Und dann noch das Kulturgut Samson in Tönnishäuschen. Schon der Name klingt wie ein griechischer Wrestler, tatsächlich aber handelt es sich um ein Denkmal mit ländlichem Charme. Hier gibt’s Kaffee, Kuchen und kleine Snacks, damit man auch gestärkt in die nächste Führung wanken kann.
Interaktive Denkmäler: Digital ist das neue Patina
Natürlich wäre es nicht 2025, wenn man nicht auch online mitmischen könnte. Auf der Homepage des Kreises Warendorf gibt’s Denkmäler im digitalen Panini-Album: interaktive Karten, Flyer zum Download, alles auf Hochglanz. So kann man bequem von der Couch aus durch die Geschichte scrollen, ohne jemals das Sofa zu verlassen.
Ein kleiner Wermutstropfen
Leider öffnet in diesem Jahr kein privates Denkmal in Ahlen. Kein Blick in die geheimen Wohnzimmer mit Original-Fliesen von 1923, kein Duft nach verstaubten Gardinen. Dafür bleibt das Programm „prall gefüllt“, wie es so schön heißt. Und wer will, kann das Ganze am besten per Radtour erleben – die Denkmäler sind quasi in der praktischen „Hop-on-Hop-off“-Variante erreichbar. Nur ohne Bus, dafür mit Wadenmuskelkater.
Der Wert der Werte
Am Ende bleibt die große Frage: Was ist ein Denkmal wert? In Geld? In Erinnerung? Oder vielleicht doch nur in Waffeln, Kaffee und Kaltgetränken? Die Antwort findet jeder selbst – irgendwo zwischen der letzten Führung um 16 Uhr und der letzten Kuchengabel um 17 Uhr.

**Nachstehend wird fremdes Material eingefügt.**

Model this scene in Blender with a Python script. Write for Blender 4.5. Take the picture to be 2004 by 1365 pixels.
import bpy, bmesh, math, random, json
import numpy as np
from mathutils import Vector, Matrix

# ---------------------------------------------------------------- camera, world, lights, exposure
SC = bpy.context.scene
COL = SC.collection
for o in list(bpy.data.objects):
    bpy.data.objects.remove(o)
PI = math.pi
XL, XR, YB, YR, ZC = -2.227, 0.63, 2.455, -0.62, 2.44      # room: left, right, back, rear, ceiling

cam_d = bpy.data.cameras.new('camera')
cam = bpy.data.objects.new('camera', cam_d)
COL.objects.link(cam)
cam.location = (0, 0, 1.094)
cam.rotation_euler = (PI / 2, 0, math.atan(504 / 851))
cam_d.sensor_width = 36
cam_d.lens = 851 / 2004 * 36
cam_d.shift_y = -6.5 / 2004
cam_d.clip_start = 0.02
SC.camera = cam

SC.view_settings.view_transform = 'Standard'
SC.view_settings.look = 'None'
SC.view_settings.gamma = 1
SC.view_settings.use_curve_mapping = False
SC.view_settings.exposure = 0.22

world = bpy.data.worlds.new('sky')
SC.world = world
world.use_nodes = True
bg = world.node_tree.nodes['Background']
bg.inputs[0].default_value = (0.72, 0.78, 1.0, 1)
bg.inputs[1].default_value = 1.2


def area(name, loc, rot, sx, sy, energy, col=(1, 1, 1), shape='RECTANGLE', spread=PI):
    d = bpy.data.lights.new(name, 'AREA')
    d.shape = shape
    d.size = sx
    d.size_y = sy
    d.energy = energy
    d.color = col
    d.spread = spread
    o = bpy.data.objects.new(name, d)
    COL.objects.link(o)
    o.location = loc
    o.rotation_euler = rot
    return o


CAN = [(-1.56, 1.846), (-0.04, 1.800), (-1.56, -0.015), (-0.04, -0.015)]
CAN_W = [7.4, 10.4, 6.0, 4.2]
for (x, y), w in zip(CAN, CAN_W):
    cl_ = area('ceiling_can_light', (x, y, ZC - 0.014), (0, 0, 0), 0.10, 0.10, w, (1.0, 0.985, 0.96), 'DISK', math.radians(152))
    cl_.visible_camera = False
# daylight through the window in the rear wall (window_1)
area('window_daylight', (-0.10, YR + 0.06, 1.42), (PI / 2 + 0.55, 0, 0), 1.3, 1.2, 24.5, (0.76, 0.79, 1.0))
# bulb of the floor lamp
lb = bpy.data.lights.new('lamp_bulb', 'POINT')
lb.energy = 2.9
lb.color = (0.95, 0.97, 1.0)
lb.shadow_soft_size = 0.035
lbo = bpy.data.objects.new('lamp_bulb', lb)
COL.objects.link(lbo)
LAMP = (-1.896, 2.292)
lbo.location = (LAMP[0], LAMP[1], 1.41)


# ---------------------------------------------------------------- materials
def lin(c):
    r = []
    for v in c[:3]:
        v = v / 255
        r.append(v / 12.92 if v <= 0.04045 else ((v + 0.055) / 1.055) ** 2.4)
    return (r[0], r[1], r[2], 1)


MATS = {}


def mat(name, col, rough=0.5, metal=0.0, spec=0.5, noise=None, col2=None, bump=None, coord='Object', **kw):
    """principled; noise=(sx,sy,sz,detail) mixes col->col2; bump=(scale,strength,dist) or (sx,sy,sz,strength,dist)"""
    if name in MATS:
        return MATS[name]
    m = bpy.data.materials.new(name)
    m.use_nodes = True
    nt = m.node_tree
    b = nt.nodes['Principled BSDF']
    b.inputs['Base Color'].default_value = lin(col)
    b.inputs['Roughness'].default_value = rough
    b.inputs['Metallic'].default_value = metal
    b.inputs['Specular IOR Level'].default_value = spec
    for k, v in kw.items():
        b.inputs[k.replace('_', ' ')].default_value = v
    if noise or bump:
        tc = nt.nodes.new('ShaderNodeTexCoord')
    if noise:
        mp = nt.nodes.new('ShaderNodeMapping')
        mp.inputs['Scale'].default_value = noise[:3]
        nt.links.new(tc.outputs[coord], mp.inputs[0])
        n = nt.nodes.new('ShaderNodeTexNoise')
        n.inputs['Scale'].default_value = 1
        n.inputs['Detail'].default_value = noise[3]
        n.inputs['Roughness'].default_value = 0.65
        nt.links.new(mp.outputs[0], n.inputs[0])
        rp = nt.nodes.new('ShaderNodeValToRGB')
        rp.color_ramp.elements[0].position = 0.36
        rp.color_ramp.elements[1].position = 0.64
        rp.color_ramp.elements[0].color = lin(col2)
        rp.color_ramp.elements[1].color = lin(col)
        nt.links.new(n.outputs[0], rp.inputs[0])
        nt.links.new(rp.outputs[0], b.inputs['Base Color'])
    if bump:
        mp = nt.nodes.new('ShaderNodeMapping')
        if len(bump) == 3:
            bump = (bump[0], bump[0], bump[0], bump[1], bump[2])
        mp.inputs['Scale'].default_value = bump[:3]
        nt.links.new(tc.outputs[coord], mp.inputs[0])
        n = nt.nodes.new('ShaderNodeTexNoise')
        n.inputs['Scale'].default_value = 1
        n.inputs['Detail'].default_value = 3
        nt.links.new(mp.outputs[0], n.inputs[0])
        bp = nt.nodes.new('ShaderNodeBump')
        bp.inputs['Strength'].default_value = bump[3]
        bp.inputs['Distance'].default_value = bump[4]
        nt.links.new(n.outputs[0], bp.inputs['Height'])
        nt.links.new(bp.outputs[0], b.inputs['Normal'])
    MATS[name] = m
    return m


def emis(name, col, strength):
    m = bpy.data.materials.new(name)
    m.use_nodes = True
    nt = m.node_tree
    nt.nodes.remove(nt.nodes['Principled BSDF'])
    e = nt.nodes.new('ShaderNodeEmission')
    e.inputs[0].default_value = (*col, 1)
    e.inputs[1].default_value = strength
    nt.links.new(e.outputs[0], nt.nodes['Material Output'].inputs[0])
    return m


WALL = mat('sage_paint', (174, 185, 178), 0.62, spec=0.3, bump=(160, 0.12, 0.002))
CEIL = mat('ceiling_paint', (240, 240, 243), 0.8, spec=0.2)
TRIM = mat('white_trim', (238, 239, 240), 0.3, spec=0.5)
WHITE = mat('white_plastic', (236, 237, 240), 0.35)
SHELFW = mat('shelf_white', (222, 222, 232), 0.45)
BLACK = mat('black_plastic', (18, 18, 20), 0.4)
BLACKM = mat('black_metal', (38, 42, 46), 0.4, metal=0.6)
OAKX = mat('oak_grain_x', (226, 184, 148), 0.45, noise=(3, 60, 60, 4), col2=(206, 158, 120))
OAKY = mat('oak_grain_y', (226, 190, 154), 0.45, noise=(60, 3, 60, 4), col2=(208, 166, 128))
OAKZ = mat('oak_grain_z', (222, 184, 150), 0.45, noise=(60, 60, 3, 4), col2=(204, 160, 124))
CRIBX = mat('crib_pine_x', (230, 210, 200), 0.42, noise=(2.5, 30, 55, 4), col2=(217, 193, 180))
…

Denkmal ist, was man draus macht
Der Tag des offenen Denkmals ist keine steife Geschichtsstunde, sondern ein Volksfest der Vergangenheit. Er zeigt: Geschichte kann man anfassen, besichtigen und sogar verspeisen – im Notfall mit Apfelschorle herunterspülen.
Und so pilgern am 14. September Jung und Alt durch Ahlen und Umgebung, vorbei an Türmen, Kirchen, Friedhöfen und Mühlen, mit der unausgesprochenen Botschaft: Denkmäler sind wert-voll. Ob unbezahlbar, unersetzlich oder einfach nur lecker – das entscheidet jeder selbst.